===
1820,
8
===

 

{1820,8}

ṣāf maidāñ lā-makāñ sā ho to merā dil khule
tang hūñ maʿmūrah-e dunyā kī dīvāroñ ke bīch

1) if there would be a clear field/plain, houseless-like, then my heart would open/expand
2) I am vexed/straitened/confined amidst the walls of the habitation of the world

 

Notes:

tang : 'Contracted, straitened, confined, strait, narrow, tight; wanting, scarce, scanty, stinted, barren; distressed, poor, badly off; distracted, troubled, vexed; dejected, sad, sick (at heart)'. (Platts p.340)

 

maʿmūrah : 'An inhabited, or a well-peopled, place; —a cultivated spot, or a well-cultivated, or delightful, spot'. (Platts p.1050)

S. R. Faruqi:

The beauty of ṣāf maidāñ lā-makāñ sā is beyond praise. In order to convey a broad and ample and confidence-inspiring expanse, no better image than this is possible. The word ṣāf bears a special importance, because through it an effect of confidence-inspiring ampleness is created, not one of frightening emptiness. Then, this utterance has two meanings: (1) a field that would be houseless-- that is, devoid of every thing, every building, every walled enclosure; (2) a houselessness that is, like a field, clean and level.

The dictionary meaning of maʿmūrah is 'filled up'; secondarily, it's used for 'city' and 'world', as in this verse of Ghalib's:

G{19,7}.

By saying maʿmūrah-e dunyā he has bestowed on the world the character of a filled-up place-- for example, like some very big building or crowded city. In the same way the image of 'walls' takes on realism. And tang hūñ means 'I am worried, anxious' and also 'I feel narrowness for lack of space'.

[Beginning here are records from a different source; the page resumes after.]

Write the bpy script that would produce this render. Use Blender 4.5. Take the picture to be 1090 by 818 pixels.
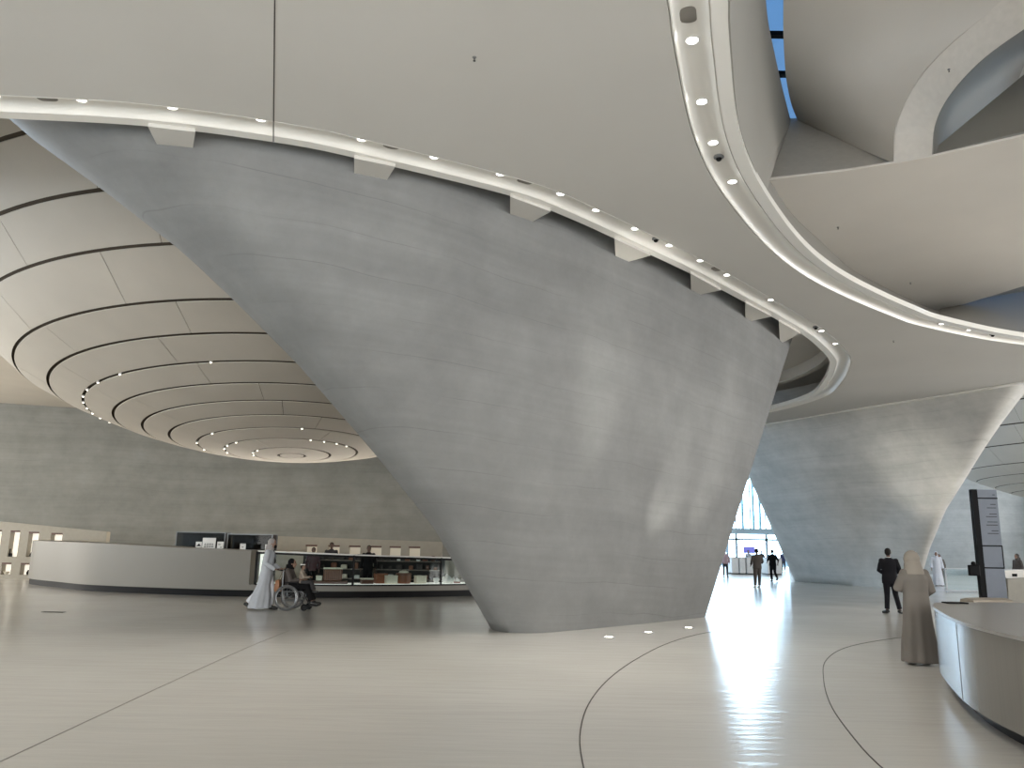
import bpy, math, random
from mathutils import Vector, Matrix, geometry
random.seed(7)
sc = bpy.context.scene
for o in list(bpy.data.objects):
    bpy.data.objects.remove(o)
R = math.radians
COL = sc.collection

# ------------------------------------------------------------------ camera
CAM_H, FOC, PITCH, ROLL = 1.65, 850.0, R(11.54), R(1.0)
cam_data = bpy.data.cameras.new('camera')
cam_data.sensor_fit = 'HORIZONTAL'
cam_data.sensor_width = 36.0
cam_data.lens = 36.0 * FOC / 1090.0
cam_data.clip_start, cam_data.clip_end = 0.05, 600
cam = bpy.data.objects.new('camera', cam_data)
COL.objects.link(cam)
cam.location = (0, 0, CAM_H)
cam.rotation_euler = (Matrix.Rotation(PITCH + math.pi / 2, 3, 'X') @ Matrix.Rotation(ROLL, 3, 'Z')).to_euler()
sc.camera = cam

# ------------------------------------------------------------------ colour management
sc.view_settings.view_transform = 'Standard'
sc.view_settings.look = 'None'
sc.view_settings.gamma = 1.0
sc.view_settings.use_curve_mapping = False
sc.view_settings.exposure = -0.25
sc.cycles.max_bounces = 8
sc.cycles.diffuse_bounces = 5
sc.cycles.glossy_bounces = 3
sc.cycles.transmission_bounces = 6
sc.cycles.sample_clamp_indirect = 6.0
sc.cycles.caustics_reflective = False
sc.cycles.caustics_refractive = False

# ------------------------------------------------------------------ sky, sun, large added fill lights
world = bpy.data.worlds.new('sky')
sc.world = world
world.use_nodes = True
wn = world.node_tree
wn.nodes.clear()
wo = wn.nodes.new('ShaderNodeOutputWorld')
wb = wn.nodes.new('ShaderNodeBackground')
wt = wn.nodes.new('ShaderNodeTexCoord')
ws = wn.nodes.new('ShaderNodeSeparateXYZ')
wr = wn.nodes.new('ShaderNodeValToRGB')
wr.color_ramp.elements[0].position = 0.0
wr.color_ramp.elements[0].color = (9.5, 12.5, 16.0, 1)
wr.color_ramp.elements[1].position = 0.75
wr.color_ramp.elements[1].color = (0.17, 0.42, 0.92, 1)
e = wr.color_ramp.elements.new(0.16)
e.color = (8.5, 12.0, 16.0, 1)
e = wr.color_ramp.elements.new(0.30)
e.color = (0.35, 0.65, 1.0, 1)
e = wr.color_ramp.elements.new(0.45)
e.color = (0.26, 0.52, 1.0, 1)
wn.links.new(wt.outputs['Generated'], ws.inputs[0])
wn.links.new(ws.outputs['Z'], wr.inputs[0])
wn.links.new(wr.outputs[0], wb.inputs[0])
wn.links.new(wb.outputs[0], wo.inputs[0])
wb.inputs[1].default_value = 1.0

def sun_light(name, direction, strength, color, angle=0.6):
    l = bpy.data.lights.new(name, 'SUN')
    l.energy, l.color, l.angle = strength, color, R(angle)
    o = bpy.data.objects.new(name, l)
    o.rotation_euler = Vector(direction).to_track_quat('-Z', 'Y').to_euler()
    COL.objects.link(o)
    return o

def area_light(name, loc, direction, sx, sy, power, color):
    l = bpy.data.lights.new(name, 'AREA')
    l.shape, l.size, l.size_y, l.energy, l.color = 'RECTANGLE', sx, sy, power, color
    o = bpy.data.objects.new(name, l)
    o.location = loc
    o.rotation_euler = Vector(direction).to_track_quat('-Z', 'Y').to_euler()
    COL.objects.link(o)
    return o

WARM = (1.0, 0.965, 0.92)
area_light('foyer_fill_light', (0, -10, 4.2), (0, 1, 0.22), 40, 6.5, 6200, WARM)  # added fill behind the camera, evens out the interior light
area_light('left_hall_fill', (-30, 27, 3.6), (1, 0.05, 0.14), 30, 6.4, 3400, (1.0, 0.96, 0.89))  # unseen fill added off frame for the bowl and left hall
area_light('shelf_wall_hidden_fill', (-9.5, 35.2, 1.2), (0, -0.75, 1), 9, 1.0, 900, (1.0, 0.92, 0.80))  # added fill hidden behind the shelf wall, lifts the bowl centre
area_light('right_hall_fill', (36, 18, 4.5), (-1, 0.15, 0.1), 30, 7, 7000, (1.0, 0.96, 0.91))  # off-frame fill added to brighten the distant pylon
area_light('far_right_hall_fill', (44, 52, 6.0), (-1, -0.1, 0.1), 26, 7, 2400, (0.95, 0.96, 1.0))  # added side fill, no fixture modelled
area_light('entrance_hall_fill', (16, 74, 9.0), (0.1, -1, -0.1), 26, 9, 2500, (0.8, 0.9, 1.0))  # added cool panel, stands in for daylight from the glass front

# ------------------------------------------------------------------ projection helper (photo pixel -> place)
def ray(px, py):
    u, v = px - 545.0, 409.0 - py
    c, s = math.cos(ROLL), math.sin(ROLL)
    x, y = u * c - v * s, u * s + v * c
    d = Vector((x, FOC * math.cos(PITCH) - y * math.sin(PITCH), FOC * math.sin(PITCH) + y * math.cos(PITCH)))
    return d / d.y

def atz(px, py, z):
    d = ray(px, py)
    return d * ((z - CAM_H) / d.z) + Vector((0, 0, CAM_H))

def aty(px, py, y):
    return ray(px, py) * y + Vector((0, 0, CAM_H))

# ------------------------------------------------------------------ materials
MATS = {}
def mat(name, color, rough=0.6, metal=0.0, noise=None, bump=None, emit=None, trans=0.0, spec=0.5, coat=0.0):
    """noise=(scale xyz, amount) varies the colour; bump=(scale xyz, strength, distance)."""
    if name in MATS:
        return MATS[name]
    m = bpy.data.materials.new(name)
    m.use_nodes = True
    nt = m.node_tree
    b = nt.nodes['Principled BSDF']
    b.inputs['Base Color'].default_value = (*color, 1)
    b.inputs['Roughness'].default_value = rough
    b.inputs['Metallic'].default_value = metal
    b.inputs['Specular IOR Level'].default_value = spec
    b.inputs['Coat Weight'].default_value = coat
    if trans:
        b.inputs['Transmission Weight'].default_value = trans
        b.inputs['IOR'].default_value = 1.45
    if emit:
        b.inputs['Emission Color'].default_value = (*emit[0], 1)
        b.inputs['Emission Strength'].default_value = emit[1]
    if noise is None and not emit and not trans:
        noise = ((6, 6, 6), 0.05)
    if noise or bump:
        g = nt.nodes.new('ShaderNodeNewGeometry')
    def noisy(sc3, detail=4.0):
        mp = nt.nodes.new('ShaderNodeMapping')
        mp.inputs['Scale'].default_value = sc3
        nt.links.new(g.outputs['Position'], mp.inputs[0])
        n = nt.nodes.new('ShaderNodeTexNoise')
        n.inputs['Scale'].default_value = 1.0
        n.inputs['Detail'].default_value = detail
        nt.links.new(mp.outputs[0], n.inputs['Vector'])
        return n.outputs['Fac']
    if noise:
        f = noisy(noise[0])
        mr = nt.nodes.new('ShaderNodeMapRange')
        mr.inputs['From Min'].default_value, mr.inputs['From Max'].default_value = 0.25, 0.75
        mr.inputs['To Min'].default_value, mr.inputs['To Max'].default_value = 1 - noise[1], 1 + noise[1]
        nt.links.new(f, mr.inputs['Value'])
        mx = nt.nodes.new('ShaderNodeVectorMath')
        mx.operation = 'SCALE'
        mx.inputs[0].default_value = color
        nt.links.new(mr.outputs[0], mx.inputs['Scale'])
        nt.links.new(mx.outputs[0], b.inputs['Base Color'])
    if bump:
        f = noisy(bump[0])
        bm = nt.nodes.new('ShaderNodeBump')
        bm.inputs['Strength'].default_value = bump[1]
        bm.inputs['Distance'].default_value = bump[2]
        nt.links.new(f, bm.inputs['Height'])
        nt.links.new(bm.outputs[0], b.inputs['Normal'])
    MATS[name] = m
    return m

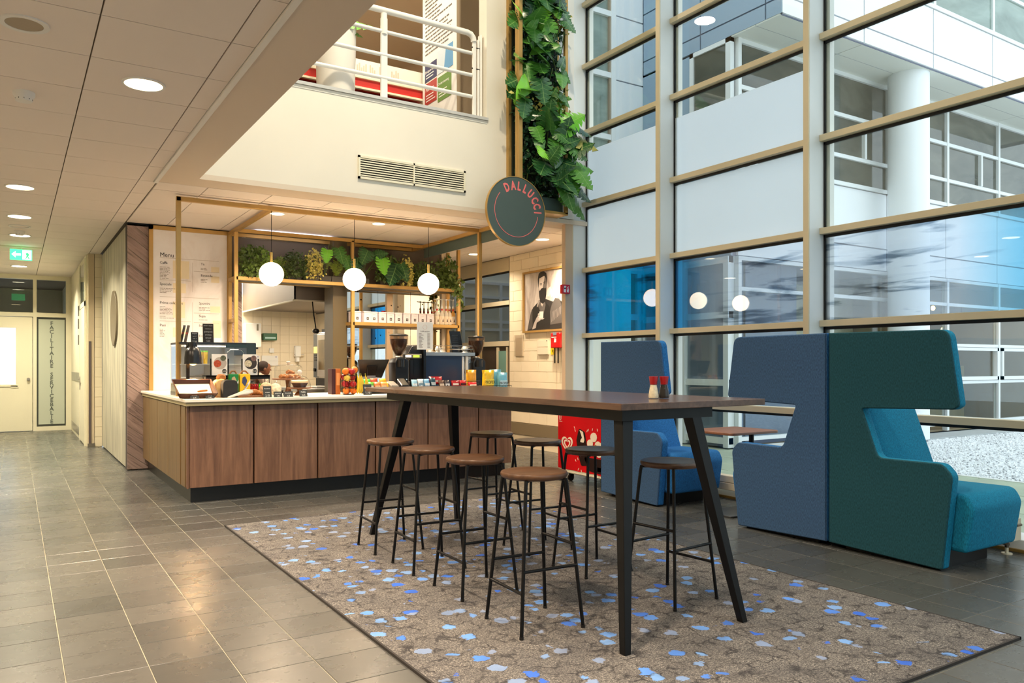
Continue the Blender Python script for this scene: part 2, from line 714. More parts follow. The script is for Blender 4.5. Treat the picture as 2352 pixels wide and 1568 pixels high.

This verse can also be about the lofty courage of mankind, or about some extremity of personal and inward madness, or it can also be the longing of some Flaubert-like creative writer to create some work of art that would be only and purely a work of art, and not 'about' something.

Or again, in this filled-up world it can be an expression of a feeling of detachment and alienation, as in this verse of Munir Niyazi's:

ḳhauf detā hai yahāñ abr meñ tanhā honā
shahr-e dar-band meñ dīvāroñ kī kaṡrat dekho

[fear permits one to be alone in a cloud, here
in the door-enclosed city, look at the abundance of walls]

Mir has used more or less this theme twice more, but not with such beauty. In the fourth divan [{1372,5}]:

jān ko qaid-e ʿanāṣir se nahīñ hai vār hī
tang āʾe maiñ bahut is char-dīvārī ke bīch

[life, in the prison of the elements, doesn't have only/emphatically opportunity
I became very much vexed/straitened within this four-walled space]

From the sixth divan [{1841,2}]:

ujṛī ujṛī bastī meñ dunyā kī jī lagtā nahīñ
tang āʾe haiñ bahut in chār dīvāroñ meñ ham

[in the wholly ruined neighborhood of the world, the inner-self is not content
we became very much vexed/straitened within these four walls]

[See also {490,1}.]

FWP:

SETS
MOTIFS
NAMES
TERMS == THEME

Compare

{1620,7},

in which the 'house-less field' is contrasted unfavorably with the 'house' of the heart.